À l'école de la Cathédrale, les petites infractions au règlement étaient punies de manière standard par des "lignes", c'est-à-dire que le trublion devait copier un nombre de pages donné dans un des excellents ouvrages soumis à l'étude de ses condisciples. "Maxted, cinq pages ; Ballard, huit." Voilà comment tombait la sentence. La corvée, considérable, s'ajoutait aux devoirs normaux. En général, le texte choisi était tiré d'un des livres victoriens de la bibliothèque scolaire — G. A. Henty, Dickens (on nous fit lire Le Conte des deux cités, dont je détestai le profond pessimisme) ou Charles Kingsley.
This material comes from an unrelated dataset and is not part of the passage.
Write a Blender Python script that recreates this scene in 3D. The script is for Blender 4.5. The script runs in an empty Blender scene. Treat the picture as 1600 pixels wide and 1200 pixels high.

Un soir, à la maison, pendant que je copiais laborieusement d'interminables paragraphes de Westward Ho !, de Kingsley, un roman sur les colonies espagnoles des Caraïbes, la pensée me vint que je écrivant moi-même l'histoire. Je rédigeai donc des aventures de piraterie aussi fiévreuses que palpitantes. Comme tous mes condisciples, je tenais pour acquis que nos enseignants ne lisaient jamais nos lignes, mais le lendemain du jour où je rendis ma copie le révérend Matthews me désigna d'un air sévère à toute la classe d'histoire sainte en disant :
"La prochaine fois, Ballard, gardez-vous de recopier un mauvais roman…"
Telle fut ma première critique — une sorte de reconnaissance qui me poussa à d'autres tentatives, pour mon propre amusement. Peut-être plaça-t-elle ma fiction sur ses rails de subversion.
James Graham Ballard, La vie et rien d'autre [2008], trad. Michelle Charrier, Paris, éditions Denoël, 2009, p. 51-52.